Computing systems have become increasingly complex with the emergence of heterogeneous hardware combining multicore CPUs and GPUs. These parallel systems exhibit tremendous computational power at the cost of increased programming effort. This results in a tension between achieving performance and code portability / ease of programming. In this talk I will present a novel approach that offers high-level programming, code portability and high-performance. It is based on algorithmic pattern composition coupled with a powerful, yet simple, set of rewrite rules. This enables systematic transformation and optimization of a high-level program into a low-level hardware specific representation which leads to high performance code.

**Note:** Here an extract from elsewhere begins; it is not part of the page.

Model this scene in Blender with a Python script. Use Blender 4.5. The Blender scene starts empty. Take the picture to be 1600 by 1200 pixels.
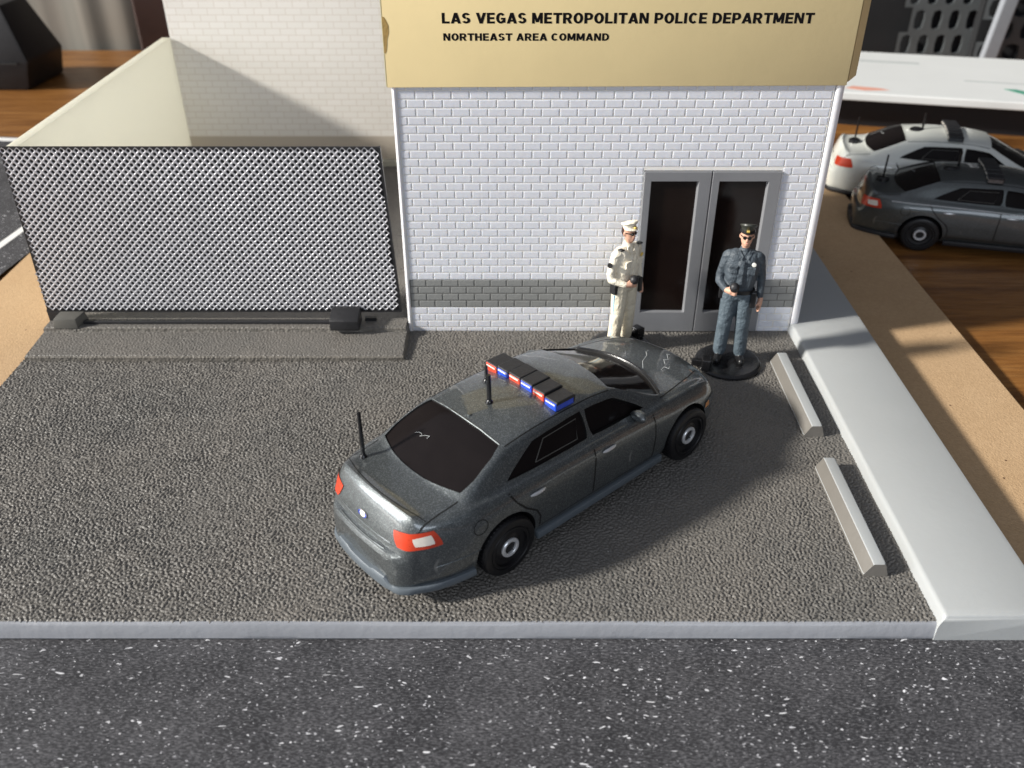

I will show how a subset of the OpenCL programming model can be mapped to low-level patterns and how to automatically generate high performance OpenCL code on par with highly tuned implementations for multicore CPUs and GPUs.

Speaker Bio

Christophe Dubach received his Ph.D in Informatics from the University of Edinburgh in 2009 and holds a M.Sc. degree in Computer Science from EPFL (Switzerland). He is a RAEng/EPSRC Research Fellow in the Institute for Computing Systems Architecture at the University of Edinburgh (UK). In 2010 he spent one year as a visiting researcher at the IBM Watson Research Center (USA) working on the LiquidMetal project. In 2012 he spent six month working in the group of Prof. Jaejin Lee at SNU (Korea) where he implemented one of the "graph500" graph algorithm on a heterogeneous supercomputer. In addition to his recent work on heterogeneous systems, his research interests include co-design of both computer architecture and optimising compiler technology, adaptive microprocessor and software, and the application of machine learning in these areas.